Exercise objective: Filter the entries that follow, copying every line in which the word "objects" appears.

Records for processing:
+---+

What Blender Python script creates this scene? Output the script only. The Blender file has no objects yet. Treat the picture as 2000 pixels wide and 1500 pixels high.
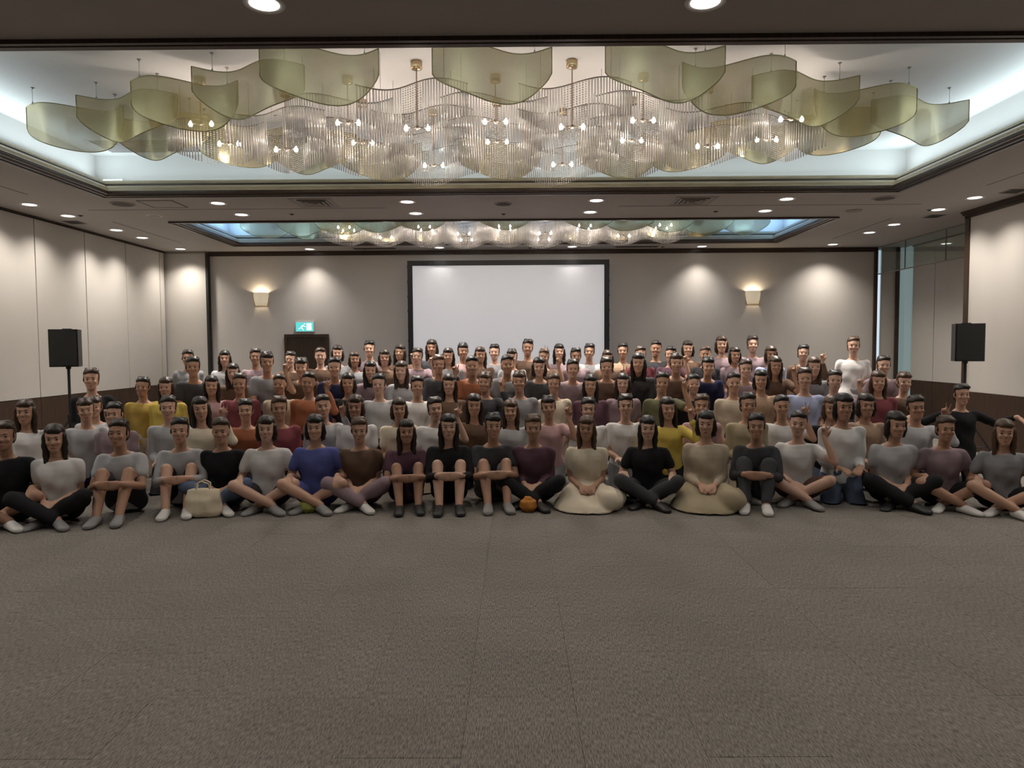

+---+

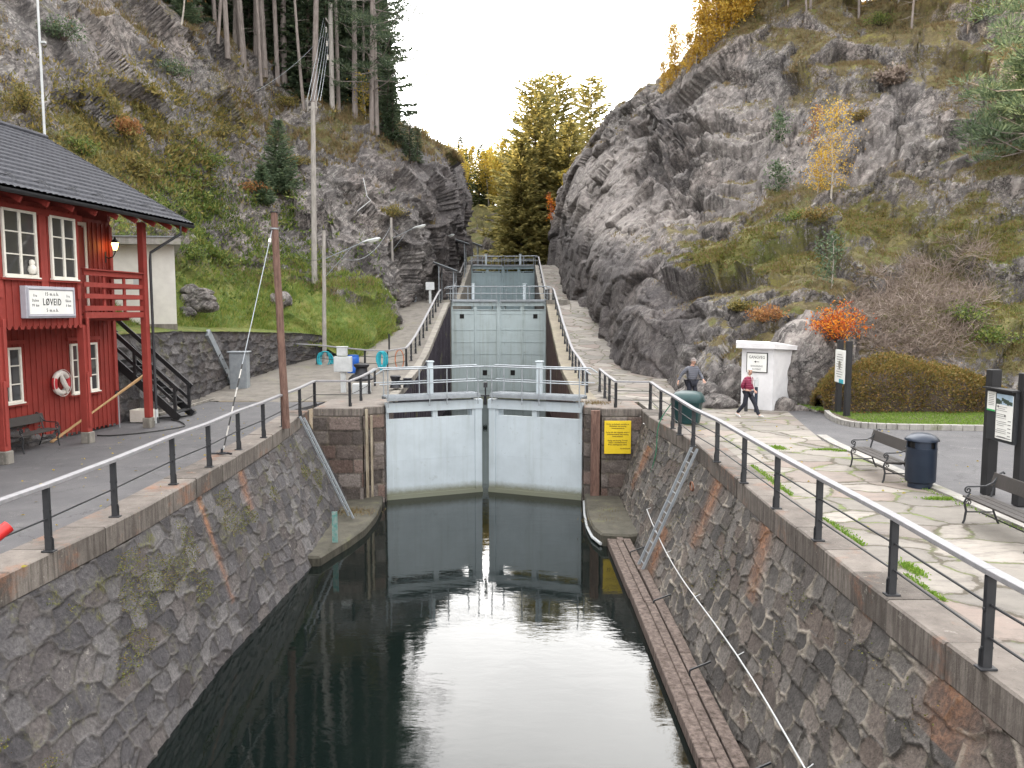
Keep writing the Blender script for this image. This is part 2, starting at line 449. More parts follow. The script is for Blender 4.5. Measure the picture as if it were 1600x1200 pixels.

+---+

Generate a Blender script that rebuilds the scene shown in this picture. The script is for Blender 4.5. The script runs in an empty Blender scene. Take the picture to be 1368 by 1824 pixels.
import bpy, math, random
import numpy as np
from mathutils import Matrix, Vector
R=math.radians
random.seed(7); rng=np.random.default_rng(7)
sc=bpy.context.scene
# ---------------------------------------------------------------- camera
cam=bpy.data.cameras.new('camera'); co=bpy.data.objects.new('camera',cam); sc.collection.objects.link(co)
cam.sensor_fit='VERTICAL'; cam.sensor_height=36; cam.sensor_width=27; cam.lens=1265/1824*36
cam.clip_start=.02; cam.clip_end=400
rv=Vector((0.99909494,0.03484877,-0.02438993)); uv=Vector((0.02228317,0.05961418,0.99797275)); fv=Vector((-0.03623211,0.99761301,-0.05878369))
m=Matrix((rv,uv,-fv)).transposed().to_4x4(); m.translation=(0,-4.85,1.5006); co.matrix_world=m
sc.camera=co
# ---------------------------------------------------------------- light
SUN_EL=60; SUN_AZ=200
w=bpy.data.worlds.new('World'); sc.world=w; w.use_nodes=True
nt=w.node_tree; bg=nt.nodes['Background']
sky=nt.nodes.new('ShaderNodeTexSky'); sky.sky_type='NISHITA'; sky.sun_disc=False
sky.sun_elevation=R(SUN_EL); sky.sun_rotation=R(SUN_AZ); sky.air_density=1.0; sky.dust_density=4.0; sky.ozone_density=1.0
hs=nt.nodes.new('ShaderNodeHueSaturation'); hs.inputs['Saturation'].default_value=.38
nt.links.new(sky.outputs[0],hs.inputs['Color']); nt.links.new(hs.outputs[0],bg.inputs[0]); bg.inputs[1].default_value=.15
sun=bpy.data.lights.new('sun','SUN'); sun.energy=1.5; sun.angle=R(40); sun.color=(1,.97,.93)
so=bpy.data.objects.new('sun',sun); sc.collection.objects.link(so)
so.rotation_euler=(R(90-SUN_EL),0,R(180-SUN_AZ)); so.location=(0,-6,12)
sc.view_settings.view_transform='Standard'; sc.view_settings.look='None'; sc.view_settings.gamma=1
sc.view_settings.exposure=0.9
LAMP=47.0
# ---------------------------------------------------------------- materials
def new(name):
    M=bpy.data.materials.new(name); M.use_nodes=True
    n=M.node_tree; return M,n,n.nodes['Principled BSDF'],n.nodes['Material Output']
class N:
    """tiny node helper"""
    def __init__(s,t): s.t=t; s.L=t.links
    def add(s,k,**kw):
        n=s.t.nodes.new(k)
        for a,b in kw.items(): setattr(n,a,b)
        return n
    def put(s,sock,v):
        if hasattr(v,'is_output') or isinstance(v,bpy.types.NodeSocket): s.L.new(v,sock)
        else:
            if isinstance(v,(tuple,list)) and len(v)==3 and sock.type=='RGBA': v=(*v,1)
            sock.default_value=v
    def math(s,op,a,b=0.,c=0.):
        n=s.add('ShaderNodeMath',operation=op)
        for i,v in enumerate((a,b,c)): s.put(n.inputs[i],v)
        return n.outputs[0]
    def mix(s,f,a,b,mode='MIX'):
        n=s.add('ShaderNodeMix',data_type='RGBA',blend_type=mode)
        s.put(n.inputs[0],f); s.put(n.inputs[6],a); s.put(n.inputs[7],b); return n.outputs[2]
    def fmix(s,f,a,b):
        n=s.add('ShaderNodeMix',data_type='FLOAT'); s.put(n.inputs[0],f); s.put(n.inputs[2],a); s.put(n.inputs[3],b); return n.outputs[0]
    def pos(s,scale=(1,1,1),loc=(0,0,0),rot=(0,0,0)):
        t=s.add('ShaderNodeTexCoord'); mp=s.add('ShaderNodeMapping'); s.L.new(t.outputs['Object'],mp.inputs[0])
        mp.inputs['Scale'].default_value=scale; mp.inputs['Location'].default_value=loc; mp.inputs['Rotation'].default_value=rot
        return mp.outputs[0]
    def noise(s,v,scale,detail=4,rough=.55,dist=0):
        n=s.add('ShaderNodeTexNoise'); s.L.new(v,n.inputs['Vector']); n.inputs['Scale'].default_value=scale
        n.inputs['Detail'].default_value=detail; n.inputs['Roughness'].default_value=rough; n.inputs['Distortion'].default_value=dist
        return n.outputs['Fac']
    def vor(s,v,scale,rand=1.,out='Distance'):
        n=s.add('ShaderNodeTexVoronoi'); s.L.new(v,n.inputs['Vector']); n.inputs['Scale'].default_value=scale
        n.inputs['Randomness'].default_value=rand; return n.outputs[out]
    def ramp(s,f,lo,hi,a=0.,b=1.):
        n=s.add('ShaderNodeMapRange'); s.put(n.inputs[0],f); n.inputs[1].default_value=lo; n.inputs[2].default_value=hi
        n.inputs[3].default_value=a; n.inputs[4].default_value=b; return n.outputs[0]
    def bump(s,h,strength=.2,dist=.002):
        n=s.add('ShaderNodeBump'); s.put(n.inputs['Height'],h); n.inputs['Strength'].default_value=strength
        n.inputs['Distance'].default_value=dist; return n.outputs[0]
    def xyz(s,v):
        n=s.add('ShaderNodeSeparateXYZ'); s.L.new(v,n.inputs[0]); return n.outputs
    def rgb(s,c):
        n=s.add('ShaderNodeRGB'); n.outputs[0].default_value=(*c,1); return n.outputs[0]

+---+

Output of the exercise:
What Blender Python script creates this scene? Output the script only. The Blender file has no objects yet. Treat the picture as 2000 pixels wide and 1500 pixels high.
cam=bpy.data.cameras.new('camera'); co=bpy.data.objects.new('camera',cam); sc.collection.objects.link(co)
so=bpy.data.objects.new('sun',sun); sc.collection.objects.link(so)